Copy out all of the data exactly as it appears.

> Data section

§ §

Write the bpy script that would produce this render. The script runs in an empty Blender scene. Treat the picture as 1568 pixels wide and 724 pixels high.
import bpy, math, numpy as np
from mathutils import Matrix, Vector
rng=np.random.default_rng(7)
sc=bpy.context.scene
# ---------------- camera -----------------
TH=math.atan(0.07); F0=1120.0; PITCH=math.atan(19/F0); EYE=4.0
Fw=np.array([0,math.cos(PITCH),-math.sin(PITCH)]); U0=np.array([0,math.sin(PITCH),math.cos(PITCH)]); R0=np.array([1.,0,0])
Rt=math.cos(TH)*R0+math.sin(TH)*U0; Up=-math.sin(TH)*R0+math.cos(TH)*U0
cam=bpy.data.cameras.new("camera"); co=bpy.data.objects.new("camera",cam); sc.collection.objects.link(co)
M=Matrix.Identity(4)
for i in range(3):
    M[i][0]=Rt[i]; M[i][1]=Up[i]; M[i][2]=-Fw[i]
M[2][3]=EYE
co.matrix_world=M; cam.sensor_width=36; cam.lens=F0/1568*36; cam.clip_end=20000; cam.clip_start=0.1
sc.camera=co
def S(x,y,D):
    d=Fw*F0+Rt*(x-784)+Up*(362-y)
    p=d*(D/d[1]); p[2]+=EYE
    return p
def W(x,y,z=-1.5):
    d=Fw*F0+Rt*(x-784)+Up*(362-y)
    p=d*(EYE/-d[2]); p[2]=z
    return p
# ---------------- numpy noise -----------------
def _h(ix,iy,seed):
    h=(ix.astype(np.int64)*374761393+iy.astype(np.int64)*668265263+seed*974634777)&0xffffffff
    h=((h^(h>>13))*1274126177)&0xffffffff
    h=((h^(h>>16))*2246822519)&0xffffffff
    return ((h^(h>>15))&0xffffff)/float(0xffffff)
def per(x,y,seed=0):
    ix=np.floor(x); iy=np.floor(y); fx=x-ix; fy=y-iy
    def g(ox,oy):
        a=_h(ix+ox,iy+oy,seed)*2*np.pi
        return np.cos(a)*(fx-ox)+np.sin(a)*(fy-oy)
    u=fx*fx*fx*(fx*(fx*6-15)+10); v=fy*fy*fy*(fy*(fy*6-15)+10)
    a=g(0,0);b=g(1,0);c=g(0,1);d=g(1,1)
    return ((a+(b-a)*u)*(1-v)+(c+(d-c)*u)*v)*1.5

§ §

> Answer to the exercise
Write the bpy script that would produce this render. The script runs in an empty Blender scene. Treat the picture as 1568 pixels wide and 724 pixels high.
import bpy, math, numpy as np
from mathutils import Matrix, Vector
rng=np.random.default_rng(7)
sc=bpy.context.scene
# ---------------- camera -----------------
TH=math.atan(0.07); F0=1120.0; PITCH=math.atan(19/F0); EYE=4.0
Fw=np.array([0,math.cos(PITCH),-math.sin(PITCH)]); U0=np.array([0,math.sin(PITCH),math.cos(PITCH)]); R0=np.array([1.,0,0])
Rt=math.cos(TH)*R0+math.sin(TH)*U0; Up=-math.sin(TH)*R0+math.cos(TH)*U0
cam=bpy.data.cameras.new("camera"); co=bpy.data.objects.new("camera",cam); sc.collection.objects.link(co)
M=Matrix.Identity(4)
for i in range(3):
    M[i][0]=Rt[i]; M[i][1]=Up[i]; M[i][2]=-Fw[i]
M[2][3]=EYE
co.matrix_world=M; cam.sensor_width=36; cam.lens=F0/1568*36; cam.clip_end=20000; cam.clip_start=0.1
sc.camera=co
def S(x,y,D):
    d=Fw*F0+Rt*(x-784)+Up*(362-y)
    p=d*(D/d[1]); p[2]+=EYE
    return p
def W(x,y,z=-1.5):
    d=Fw*F0+Rt*(x-784)+Up*(362-y)
    p=d*(EYE/-d[2]); p[2]=z
    return p
# ---------------- numpy noise -----------------
def _h(ix,iy,seed):
    h=(ix.astype(np.int64)*374761393+iy.astype(np.int64)*668265263+seed*974634777)&0xffffffff
    h=((h^(h>>13))*1274126177)&0xffffffff
    h=((h^(h>>16))*2246822519)&0xffffffff
    return ((h^(h>>15))&0xffffff)/float(0xffffff)
def per(x,y,seed=0):
    ix=np.floor(x); iy=np.floor(y); fx=x-ix; fy=y-iy
    def g(ox,oy):
        a=_h(ix+ox,iy+oy,seed)*2*np.pi
        return np.cos(a)*(fx-ox)+np.sin(a)*(fy-oy)
    u=fx*fx*fx*(fx*(fx*6-15)+10); v=fy*fy*fy*(fy*(fy*6-15)+10)
    a=g(0,0);b=g(1,0);c=g(0,1);d=g(1,1)
    return ((a+(b-a)*u)*(1-v)+(c+(d-c)*u)*v)*1.5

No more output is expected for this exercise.